» **Scripts that build scenes**
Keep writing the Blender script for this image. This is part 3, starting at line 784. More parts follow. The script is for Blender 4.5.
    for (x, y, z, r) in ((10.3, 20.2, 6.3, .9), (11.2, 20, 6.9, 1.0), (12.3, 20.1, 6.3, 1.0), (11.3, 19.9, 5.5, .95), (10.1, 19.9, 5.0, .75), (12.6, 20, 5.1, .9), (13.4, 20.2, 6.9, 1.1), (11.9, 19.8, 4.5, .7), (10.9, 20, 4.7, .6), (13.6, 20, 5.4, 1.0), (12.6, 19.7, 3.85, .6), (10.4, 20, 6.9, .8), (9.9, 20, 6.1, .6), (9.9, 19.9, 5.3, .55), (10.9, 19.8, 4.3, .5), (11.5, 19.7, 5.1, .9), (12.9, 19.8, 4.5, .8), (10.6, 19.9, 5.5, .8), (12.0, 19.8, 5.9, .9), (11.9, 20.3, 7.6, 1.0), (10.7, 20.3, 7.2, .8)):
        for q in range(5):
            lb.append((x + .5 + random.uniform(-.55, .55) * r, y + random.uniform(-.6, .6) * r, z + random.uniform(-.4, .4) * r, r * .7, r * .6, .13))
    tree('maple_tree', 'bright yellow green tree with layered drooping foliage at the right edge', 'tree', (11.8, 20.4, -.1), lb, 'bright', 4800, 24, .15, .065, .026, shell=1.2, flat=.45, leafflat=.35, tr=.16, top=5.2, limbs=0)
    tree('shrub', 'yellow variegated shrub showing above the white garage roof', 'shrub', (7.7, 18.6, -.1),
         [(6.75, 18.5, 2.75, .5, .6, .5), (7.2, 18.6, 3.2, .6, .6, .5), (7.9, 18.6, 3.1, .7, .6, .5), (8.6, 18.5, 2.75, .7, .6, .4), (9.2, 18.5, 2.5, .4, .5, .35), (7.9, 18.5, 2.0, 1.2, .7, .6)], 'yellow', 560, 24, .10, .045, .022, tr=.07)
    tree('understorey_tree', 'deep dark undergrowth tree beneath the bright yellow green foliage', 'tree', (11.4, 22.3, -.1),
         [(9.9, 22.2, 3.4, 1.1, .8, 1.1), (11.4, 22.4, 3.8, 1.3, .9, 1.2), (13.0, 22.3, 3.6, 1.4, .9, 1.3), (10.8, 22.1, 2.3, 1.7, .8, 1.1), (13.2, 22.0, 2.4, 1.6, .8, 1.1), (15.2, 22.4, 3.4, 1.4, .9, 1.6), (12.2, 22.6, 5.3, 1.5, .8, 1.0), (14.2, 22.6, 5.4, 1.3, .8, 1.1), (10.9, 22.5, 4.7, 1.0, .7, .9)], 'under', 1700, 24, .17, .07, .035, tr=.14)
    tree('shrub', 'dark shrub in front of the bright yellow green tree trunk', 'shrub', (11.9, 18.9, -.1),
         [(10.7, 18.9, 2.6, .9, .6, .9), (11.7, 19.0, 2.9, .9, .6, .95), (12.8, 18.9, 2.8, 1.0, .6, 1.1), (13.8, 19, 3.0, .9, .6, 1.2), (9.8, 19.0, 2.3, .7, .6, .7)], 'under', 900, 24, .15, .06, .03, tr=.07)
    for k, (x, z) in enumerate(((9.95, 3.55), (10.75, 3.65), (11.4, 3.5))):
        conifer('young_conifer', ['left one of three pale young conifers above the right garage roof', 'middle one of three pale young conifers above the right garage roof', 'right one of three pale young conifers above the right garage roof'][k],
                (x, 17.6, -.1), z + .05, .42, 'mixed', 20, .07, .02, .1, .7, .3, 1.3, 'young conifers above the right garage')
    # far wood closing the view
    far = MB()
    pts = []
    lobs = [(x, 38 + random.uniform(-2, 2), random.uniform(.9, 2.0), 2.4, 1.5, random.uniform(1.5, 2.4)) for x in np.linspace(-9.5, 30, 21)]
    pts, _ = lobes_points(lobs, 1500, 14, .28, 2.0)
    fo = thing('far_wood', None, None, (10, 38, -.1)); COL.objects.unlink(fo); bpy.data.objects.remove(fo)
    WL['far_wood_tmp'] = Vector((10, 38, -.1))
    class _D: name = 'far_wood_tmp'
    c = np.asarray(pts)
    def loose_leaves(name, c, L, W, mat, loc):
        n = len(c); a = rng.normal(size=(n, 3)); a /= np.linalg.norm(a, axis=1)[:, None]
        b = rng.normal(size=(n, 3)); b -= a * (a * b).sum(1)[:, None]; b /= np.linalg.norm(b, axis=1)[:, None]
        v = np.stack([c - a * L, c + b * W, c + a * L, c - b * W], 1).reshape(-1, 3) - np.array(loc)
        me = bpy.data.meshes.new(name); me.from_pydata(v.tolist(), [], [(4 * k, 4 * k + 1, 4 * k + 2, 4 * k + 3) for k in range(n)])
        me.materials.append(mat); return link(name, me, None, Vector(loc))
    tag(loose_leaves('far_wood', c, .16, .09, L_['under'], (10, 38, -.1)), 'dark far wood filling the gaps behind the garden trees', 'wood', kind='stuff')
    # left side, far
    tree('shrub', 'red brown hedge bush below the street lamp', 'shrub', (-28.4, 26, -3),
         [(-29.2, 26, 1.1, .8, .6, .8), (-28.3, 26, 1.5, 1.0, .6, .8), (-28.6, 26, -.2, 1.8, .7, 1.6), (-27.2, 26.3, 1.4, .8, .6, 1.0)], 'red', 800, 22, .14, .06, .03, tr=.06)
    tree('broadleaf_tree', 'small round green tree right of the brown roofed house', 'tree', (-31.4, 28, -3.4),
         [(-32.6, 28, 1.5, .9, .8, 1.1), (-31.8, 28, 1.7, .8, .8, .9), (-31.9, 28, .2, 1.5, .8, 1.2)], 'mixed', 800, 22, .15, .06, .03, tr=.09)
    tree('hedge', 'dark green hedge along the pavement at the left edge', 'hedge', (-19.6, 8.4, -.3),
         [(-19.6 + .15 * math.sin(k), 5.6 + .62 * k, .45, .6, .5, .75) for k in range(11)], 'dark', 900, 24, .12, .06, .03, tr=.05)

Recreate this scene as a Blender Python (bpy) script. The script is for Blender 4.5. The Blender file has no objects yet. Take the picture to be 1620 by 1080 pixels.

» **AIM**
Copy out each line in the listing that has the word "bright".

» **PROBLEM SOLUTION**
    tree('maple_tree', 'bright yellow green tree with layered drooping foliage at the right edge', 'tree', (11.8, 20.4, -.1), lb, 'bright', 4800, 24, .15, .065, .026, shell=1.2, flat=.45, leafflat=.35, tr=.16, top=5.2, limbs=0)
    tree('understorey_tree', 'deep dark undergrowth tree beneath the bright yellow green foliage', 'tree', (11.4, 22.3, -.1),
    tree('shrub', 'dark shrub in front of the bright yellow green tree trunk', 'shrub', (11.9, 18.9, -.1),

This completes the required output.